The state reached the 1.5-million EV milestone during the first quarter of this year, according to data released Thursday by the California Energy Commission. And 21% of new cars sold in California in the first quarter were electric. The EV data include battery electric vehicles, plug-in hybrids and hydrogen fuel cell EVs.
In March 2012, Gov. Jerry Brown issued executive order B-16-2012, calling for 1.5 million zero-emission vehicles on California roads by 2025.
At the time, many viewed the target as a “moonshot,” or aspirational goal, state officials said during a media briefing on Thursday. At the end of 2011, only 6,743 EVs had been sold in the state.
“When Gov. Brown set this goal, people across the state and around the nation said it couldn’t be done,” said Lauren Sanchez, senior climate adviser to Gov. Gavin Newsom. “But here in California, we make the future happen. We don’t just set goals, we achieve them.”
California Air Resources Board Chair Liane Randolph credited the state’s zero-emission vehicle (ZEV) regulations for spurring ZEV technology and manufacturing.
“The industry has responded incredibly rapidly to the confluence of market pressures, consumer demands and regulatory requirements,” Randolph said during the briefing.
In 2012, CARB adopted its initial Advanced Clean Cars regulation, which requires an increasing percentage of zero-emission cars to be sold each year. In August, the agency adopted Advanced Clean Cars II, which requires all new cars sold in the state to be zero-emission or plug-in hybrid by 2035. (See Calif. Adopts Rule Banning Gas-powered Car Sales in 2035.)
ZEV adoption in California also has been boosted by nearly $2 billion in purchase incentives, officials said.
“California is setting the bar for climate action,” Newsom said in a statement. “And we’re achieving our goals years ahead of schedule thanks to unprecedented investments secured in partnership with the Legislature.”
The 1.52 million light-duty EVs sold in California through the end of the first quarter of 2023 represent 42% of the 3.61 million EVs sold in the U.S.
“The transition to ZEVs is here, and it’s happening quickly,” California Energy Commission member Patty Monahan said during Thursday’s media briefing.
The CEC is playing a lead role in ensuring enough charging infrastructure and hydrogen-fueling stations are built to support the growing number of EVs. A 2021 analysis found that the state will need 1.2 million public and shared private charging ports to support 8 million plug-in electric passenger vehicles in 2030, Monahan said. The CEC expects to release this year an updated analysis of EV charger demand.
According to figures released Thursday, California had 87,707 EV chargers and 63 hydrogen-fueling stations at the end of the first quarter.
Monahan said efforts are also underway to improve the reliability of public chargers. Drivers often find that chargers don’t work at the public stations, or there’s a glitch in using their credit cards, she said. CEC is developing reporting requirements for the reliability of publicly funded chargers and will publish a report on the reliability of the state’s EV charging network.
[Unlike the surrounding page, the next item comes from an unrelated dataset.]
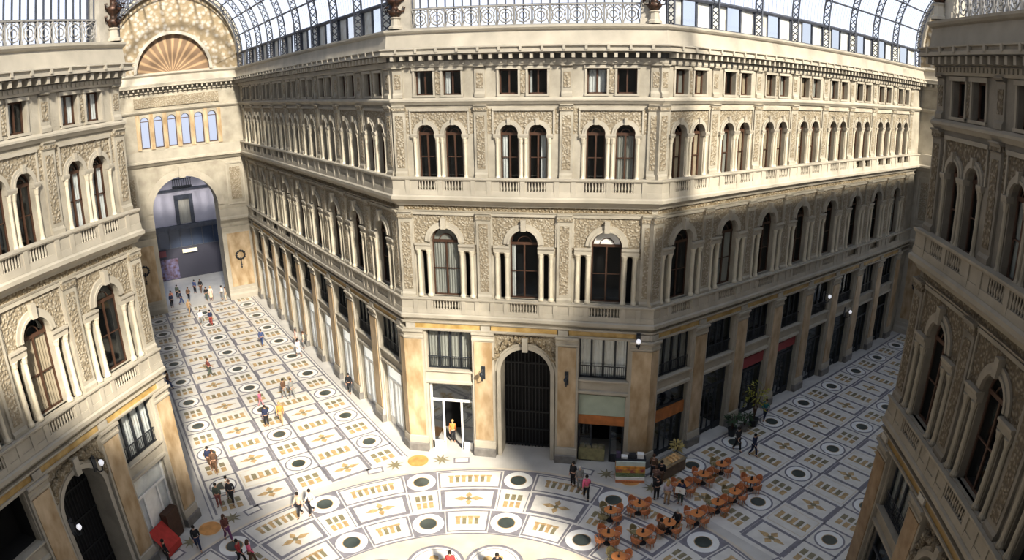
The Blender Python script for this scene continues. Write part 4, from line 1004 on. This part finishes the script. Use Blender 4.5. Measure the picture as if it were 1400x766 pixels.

In addition, Monahan said, EVs must be “good citizens of the grid.” An analysis found that EVs will account for less than 5% of peak load in 2030. But that demand must be managed wisely, she added.
“With the right incentives, vehicles could shift charging from peak times to the middle of the day,” Monahan said. “You could literally run your vehicle on sunshine, and we wouldn’t have to curtail renewable energy.”